Todas essas considerações são ilustradas pela religião. As doutrinas, mitos e cerimônias de uma religião podem não se adaptar ao nosso atual raciocínio individual, mas este fato será de menor importância no momento se forem compatíveis com as necessidades passadas, presentes e presumivelmente futuras da sociedade. A experiência demonstra que as paixões humanas só podem controlar-se pelos ensinamentos e observância da religião. Se formos mostrar nossa nudez (dar vazão aos nossos instintos) afastando-nos da religião cristã que tem sido (...) um grande manancial de civilização entre nós (...) tememos (conscientes de que o espírito não suportará um vazio) que uma superstição inculta, perniciosa e degradante tome o seu lugar.
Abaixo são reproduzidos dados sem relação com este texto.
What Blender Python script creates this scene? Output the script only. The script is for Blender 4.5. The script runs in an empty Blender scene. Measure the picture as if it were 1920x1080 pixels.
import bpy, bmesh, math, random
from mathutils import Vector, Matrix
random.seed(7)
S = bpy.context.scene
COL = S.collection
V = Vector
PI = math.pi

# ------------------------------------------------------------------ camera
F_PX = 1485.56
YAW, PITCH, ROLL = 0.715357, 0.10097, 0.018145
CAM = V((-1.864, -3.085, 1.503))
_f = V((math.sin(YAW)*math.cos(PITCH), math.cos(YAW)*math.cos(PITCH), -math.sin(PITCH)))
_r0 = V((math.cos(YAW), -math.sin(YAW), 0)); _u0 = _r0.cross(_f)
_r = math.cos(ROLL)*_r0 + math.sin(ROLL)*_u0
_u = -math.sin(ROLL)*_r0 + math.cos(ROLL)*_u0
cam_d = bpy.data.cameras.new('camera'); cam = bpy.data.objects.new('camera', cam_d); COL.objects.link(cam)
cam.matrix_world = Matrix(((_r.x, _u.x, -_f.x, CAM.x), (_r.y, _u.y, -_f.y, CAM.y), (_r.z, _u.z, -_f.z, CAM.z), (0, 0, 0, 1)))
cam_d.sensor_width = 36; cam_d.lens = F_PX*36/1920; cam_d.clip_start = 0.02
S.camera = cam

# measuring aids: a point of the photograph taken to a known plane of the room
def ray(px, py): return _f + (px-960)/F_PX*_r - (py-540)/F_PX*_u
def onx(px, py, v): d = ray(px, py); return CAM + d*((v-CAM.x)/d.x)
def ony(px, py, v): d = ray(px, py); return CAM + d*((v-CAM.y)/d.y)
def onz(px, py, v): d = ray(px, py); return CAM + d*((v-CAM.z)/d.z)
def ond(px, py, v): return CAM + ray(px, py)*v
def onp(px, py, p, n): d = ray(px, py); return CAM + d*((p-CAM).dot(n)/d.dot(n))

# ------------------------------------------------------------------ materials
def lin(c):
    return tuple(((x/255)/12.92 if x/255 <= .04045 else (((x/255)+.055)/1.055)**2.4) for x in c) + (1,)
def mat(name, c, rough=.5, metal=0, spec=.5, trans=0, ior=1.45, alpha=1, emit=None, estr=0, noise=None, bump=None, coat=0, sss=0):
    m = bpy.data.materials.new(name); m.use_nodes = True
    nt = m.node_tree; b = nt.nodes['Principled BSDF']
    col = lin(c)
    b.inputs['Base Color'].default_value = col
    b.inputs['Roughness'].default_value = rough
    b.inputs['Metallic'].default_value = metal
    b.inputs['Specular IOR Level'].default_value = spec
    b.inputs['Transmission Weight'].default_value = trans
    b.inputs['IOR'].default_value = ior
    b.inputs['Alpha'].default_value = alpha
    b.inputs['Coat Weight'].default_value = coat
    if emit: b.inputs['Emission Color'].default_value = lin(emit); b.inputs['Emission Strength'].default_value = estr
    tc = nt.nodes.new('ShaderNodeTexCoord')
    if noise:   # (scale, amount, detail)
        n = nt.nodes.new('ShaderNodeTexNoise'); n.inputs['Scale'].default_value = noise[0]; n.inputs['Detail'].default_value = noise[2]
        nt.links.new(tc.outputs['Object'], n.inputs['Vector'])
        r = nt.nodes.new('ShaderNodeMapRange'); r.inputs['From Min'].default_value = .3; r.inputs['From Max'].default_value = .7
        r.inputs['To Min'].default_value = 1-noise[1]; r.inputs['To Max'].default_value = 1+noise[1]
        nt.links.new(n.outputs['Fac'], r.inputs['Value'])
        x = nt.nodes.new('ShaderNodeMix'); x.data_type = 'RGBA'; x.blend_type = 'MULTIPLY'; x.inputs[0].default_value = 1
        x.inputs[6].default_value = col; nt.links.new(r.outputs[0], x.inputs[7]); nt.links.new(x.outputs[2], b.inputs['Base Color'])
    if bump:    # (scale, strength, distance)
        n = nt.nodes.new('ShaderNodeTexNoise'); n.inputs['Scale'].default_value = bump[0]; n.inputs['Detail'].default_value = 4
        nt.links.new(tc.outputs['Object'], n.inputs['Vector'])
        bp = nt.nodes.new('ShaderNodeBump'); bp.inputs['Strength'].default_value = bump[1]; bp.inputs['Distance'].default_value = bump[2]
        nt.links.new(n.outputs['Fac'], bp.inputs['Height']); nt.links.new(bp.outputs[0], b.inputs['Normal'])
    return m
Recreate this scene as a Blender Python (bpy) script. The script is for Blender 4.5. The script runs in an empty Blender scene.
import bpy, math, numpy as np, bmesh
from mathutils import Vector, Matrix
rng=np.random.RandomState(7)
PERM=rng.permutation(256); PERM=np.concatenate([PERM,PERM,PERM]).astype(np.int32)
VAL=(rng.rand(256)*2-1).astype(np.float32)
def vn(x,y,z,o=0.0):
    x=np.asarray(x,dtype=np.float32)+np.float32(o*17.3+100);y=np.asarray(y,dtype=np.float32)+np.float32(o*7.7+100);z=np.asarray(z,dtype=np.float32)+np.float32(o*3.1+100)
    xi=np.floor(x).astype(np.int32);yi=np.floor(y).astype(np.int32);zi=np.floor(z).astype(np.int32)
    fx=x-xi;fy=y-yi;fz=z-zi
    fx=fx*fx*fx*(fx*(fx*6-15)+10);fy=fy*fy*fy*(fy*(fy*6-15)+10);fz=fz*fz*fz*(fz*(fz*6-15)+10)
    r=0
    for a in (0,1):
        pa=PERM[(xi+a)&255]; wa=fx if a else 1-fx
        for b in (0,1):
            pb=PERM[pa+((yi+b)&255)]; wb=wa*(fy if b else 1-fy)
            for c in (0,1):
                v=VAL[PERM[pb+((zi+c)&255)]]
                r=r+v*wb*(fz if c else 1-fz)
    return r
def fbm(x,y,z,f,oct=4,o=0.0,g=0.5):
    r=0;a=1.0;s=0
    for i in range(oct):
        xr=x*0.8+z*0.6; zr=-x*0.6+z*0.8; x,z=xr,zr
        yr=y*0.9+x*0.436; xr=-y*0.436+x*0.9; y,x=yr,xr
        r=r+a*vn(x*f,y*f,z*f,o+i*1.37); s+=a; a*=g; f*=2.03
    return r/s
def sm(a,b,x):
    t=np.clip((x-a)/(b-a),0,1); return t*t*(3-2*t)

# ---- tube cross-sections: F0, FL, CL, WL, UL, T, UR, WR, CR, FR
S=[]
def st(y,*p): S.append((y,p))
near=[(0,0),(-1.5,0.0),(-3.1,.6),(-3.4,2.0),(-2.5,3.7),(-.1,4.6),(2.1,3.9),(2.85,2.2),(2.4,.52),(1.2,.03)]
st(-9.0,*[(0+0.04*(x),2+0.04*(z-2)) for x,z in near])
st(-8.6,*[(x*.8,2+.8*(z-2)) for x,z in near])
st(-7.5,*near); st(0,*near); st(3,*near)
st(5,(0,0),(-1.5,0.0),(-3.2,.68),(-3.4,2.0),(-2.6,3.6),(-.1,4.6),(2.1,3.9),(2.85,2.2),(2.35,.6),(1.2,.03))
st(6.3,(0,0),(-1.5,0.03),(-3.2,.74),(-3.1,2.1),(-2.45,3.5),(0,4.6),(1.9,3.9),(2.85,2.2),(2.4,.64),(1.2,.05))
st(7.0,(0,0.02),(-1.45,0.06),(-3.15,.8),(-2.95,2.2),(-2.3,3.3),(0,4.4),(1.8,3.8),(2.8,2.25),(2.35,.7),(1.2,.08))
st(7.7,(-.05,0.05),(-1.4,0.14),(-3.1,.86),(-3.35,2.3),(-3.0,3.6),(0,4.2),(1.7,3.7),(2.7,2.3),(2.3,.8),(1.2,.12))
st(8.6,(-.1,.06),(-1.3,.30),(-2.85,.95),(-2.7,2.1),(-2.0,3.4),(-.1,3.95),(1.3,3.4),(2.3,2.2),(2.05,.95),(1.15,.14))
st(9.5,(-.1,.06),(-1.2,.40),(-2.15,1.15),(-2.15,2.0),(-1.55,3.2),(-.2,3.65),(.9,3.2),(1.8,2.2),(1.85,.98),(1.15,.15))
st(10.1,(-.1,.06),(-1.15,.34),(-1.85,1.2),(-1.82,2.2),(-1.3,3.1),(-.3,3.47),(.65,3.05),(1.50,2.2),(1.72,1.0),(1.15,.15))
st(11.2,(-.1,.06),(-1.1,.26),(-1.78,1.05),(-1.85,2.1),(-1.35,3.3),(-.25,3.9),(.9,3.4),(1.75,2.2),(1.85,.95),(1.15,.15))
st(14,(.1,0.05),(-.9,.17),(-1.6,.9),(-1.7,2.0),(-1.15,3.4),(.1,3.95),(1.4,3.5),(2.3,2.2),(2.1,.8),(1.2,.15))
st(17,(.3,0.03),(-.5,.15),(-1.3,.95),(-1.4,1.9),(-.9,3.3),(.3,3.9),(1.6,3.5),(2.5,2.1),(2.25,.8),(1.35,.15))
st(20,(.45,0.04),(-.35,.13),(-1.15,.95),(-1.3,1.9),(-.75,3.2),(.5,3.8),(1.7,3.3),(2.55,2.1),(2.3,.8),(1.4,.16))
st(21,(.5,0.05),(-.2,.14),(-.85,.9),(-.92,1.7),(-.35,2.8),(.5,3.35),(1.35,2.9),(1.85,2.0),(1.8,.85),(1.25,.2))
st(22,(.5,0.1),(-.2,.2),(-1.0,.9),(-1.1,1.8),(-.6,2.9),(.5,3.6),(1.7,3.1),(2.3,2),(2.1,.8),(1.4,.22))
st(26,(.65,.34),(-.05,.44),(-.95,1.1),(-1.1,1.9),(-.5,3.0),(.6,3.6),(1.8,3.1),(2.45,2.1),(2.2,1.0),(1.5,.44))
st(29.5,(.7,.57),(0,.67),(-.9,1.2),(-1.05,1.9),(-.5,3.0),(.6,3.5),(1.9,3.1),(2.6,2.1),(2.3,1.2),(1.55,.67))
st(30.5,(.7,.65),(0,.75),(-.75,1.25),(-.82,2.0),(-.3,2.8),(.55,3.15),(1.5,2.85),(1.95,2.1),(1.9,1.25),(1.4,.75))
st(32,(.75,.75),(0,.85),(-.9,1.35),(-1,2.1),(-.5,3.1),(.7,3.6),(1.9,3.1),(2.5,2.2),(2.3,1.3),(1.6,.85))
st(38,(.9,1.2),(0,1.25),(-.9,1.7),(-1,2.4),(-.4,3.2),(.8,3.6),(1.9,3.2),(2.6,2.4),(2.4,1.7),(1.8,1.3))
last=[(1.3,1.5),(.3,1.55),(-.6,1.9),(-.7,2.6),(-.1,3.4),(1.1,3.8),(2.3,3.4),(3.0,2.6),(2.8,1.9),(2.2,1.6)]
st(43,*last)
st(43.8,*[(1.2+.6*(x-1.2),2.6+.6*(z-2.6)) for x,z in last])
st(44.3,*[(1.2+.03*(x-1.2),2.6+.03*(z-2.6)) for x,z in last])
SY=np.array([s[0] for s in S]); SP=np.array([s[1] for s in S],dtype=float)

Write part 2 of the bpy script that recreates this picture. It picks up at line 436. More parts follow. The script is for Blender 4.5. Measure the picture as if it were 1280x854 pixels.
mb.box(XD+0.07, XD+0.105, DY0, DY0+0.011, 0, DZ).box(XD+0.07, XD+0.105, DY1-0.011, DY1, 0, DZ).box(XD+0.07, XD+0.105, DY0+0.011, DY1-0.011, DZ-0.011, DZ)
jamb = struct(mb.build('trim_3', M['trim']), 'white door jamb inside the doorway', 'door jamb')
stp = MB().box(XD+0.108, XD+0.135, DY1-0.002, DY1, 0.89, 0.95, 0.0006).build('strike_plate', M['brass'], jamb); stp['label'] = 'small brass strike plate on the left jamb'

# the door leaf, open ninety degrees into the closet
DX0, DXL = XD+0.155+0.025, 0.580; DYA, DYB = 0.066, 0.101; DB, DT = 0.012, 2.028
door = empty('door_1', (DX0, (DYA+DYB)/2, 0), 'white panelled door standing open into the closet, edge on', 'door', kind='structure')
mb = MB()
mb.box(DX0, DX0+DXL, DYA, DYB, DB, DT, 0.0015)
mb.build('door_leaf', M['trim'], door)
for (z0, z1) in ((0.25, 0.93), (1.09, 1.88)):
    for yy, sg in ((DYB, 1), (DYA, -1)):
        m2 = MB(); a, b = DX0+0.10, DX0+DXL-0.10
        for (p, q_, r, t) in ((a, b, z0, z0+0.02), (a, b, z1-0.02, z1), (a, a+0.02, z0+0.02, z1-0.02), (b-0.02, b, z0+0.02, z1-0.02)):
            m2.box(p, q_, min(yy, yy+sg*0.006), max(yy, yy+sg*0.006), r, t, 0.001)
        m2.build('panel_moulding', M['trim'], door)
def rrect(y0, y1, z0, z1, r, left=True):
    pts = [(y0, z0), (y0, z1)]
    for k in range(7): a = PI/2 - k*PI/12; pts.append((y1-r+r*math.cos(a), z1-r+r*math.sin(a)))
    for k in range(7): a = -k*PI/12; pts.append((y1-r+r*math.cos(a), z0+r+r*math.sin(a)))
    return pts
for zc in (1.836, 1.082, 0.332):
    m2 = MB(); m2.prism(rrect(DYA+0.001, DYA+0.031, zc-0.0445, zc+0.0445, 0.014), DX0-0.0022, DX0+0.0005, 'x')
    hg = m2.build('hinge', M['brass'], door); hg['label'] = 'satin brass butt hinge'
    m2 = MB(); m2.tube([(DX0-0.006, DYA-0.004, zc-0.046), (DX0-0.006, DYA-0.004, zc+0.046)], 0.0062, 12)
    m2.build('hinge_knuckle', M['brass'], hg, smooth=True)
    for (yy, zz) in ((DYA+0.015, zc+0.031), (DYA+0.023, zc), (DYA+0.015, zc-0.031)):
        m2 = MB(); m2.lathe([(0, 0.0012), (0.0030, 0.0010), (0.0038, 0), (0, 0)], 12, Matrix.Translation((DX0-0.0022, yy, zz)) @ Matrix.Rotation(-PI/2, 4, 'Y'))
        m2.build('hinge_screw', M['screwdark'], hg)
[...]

Muitos ingleses rejeitaram o conservadorismo de Burke como um culto da estagnação, tendo Thomas Paine lhe respondido energicamente em Os direitos do Homem (1791-92). Contudo, a Inglaterra da velhice de Burke em geral apoiava o seu culto do antepassado. Quando a Revolução Francesa passou aos Massacres de Setembro, à execução do rei e da rainha e ao Reinado do Terror, a grande maioria dos ingleses sentiu que Burke havia previsto muito bem os resultados da revolta e a falta de religião, e durante um século completo a Inglaterra, embora eliminando seus burgos putrefatos e ampliando seu sufrágio, ateve-se resolutamente à sua constituição de rei, aristocracia, Igreja estabelecida e Parlamento pensando mais em termos de poderes reais do que dos direitos do povo. Após a Revolução, a França passou de Rousseau a Montesquieu, e Joseph de Maistre parafraseou Burke para os franceses arrependidos. Burke insistiu até o fim em sua campanha em prol de uma guerra santa, regozijando-se quando a França declarou guerra à Grã-Bretanha (1793). Jorge III desejou recompensar seu velho inimigo pelos recentes serviços, agraciando-o com a posição de par do reino e, com ele, o título de Lorde Beaconsfield, com o qual, mais tarde, Disraeli foi contemplado. Burke recusou, porém, aceitou a pensão de 2500 libras (1794). Quando surgiram rumores de negociações com a França, ele publicou Cartas sobre uma Paz Regicida (1797), clamando apaixonadamente para que a guerra continuasse. Só a morte abrandou-lhe o ardor (8 de julho de 1797). Fox propôs que ele fosse enterrado na Abasia de Westminster, mas Burke havia deixado instruções no sentido de um funeral simples, desejando ser enterrado na igrejinha de Beaconsfield. Macaulay considerou-o o maior inglês depois de Milton – o que pode ter diminuído Chatham e Lorde Morley, mais prudente, chamou-o o maior mestre de critério civil em nosso idioma – o que pode ter desconsiderado Locke. De qualquer modo, Burke foi o que os conservadores ansiavam, em vão, durante toda a Idade da Razão – um homem que pudesse defender os costumes de maneira tão brilhante quanto a de Voltaire na defesa da razão.